It was as he lay in a poppy-filled graveyard that Victorian writer Clement Scott coined a name for North Norfolk which sticks to this day: Poppyland. Less well known, however, is the name he gave the place where he lay during those blousy summer days of the late 19th century: the Garden of Sleep. And little did Scott know that within just a few short years of his visit to North Norfolk on behalf of the Daily Telegraph, that the Garden of Sleep where he lay with the dead would disappear forever .
Even in Scott’s time, the fate of St Michael’s and All Angels tower close to the cliff at Sidestrand was perilous. The majority of St Michael’s had been demolished in 1880 when the sea’s relentless march towards the cliffs became a matter of concern – only the tower was left and as much building material as possible had been salvaged for the new church inland.
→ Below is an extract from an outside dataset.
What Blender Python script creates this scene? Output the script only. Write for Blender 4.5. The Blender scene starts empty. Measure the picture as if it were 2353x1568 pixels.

Stone by stone, the church was dismantled and carried 650 yards inland to its new position where it was rebuilt as a copy of its brother on the cliffs. The round tower we see today is an exact copy of that which fell tumbled over the cliff edge in 1916, followed by every trace of the original St Michael’s by 1936.
Scott’s poem, A Summer Song, written in 1908 included the lines: “In my garden of sleep, where red poppies are spread, I wait for the living, along with the dead! For a tower in ruins stands guard o’er the deep, At whose feet are green graves of dear women asleep…”
Like dogs, the sleeping dead should be left to lie – but coastal erosion is a relentless beast and chews away great chunks of land with no thought as to what it destroys. At Sidestrand, just as in Dunwich in Suffolk, the crumbling cliffs revealed ghoulish secrets – as the sea claimed more land, it also claimed the souls who had been buried in St Mary’s graveyard.
It is said that as the cliff fell away, the remains of coffins and bones tumbled down on to the beach, a storm of skeletons raining down on the sand.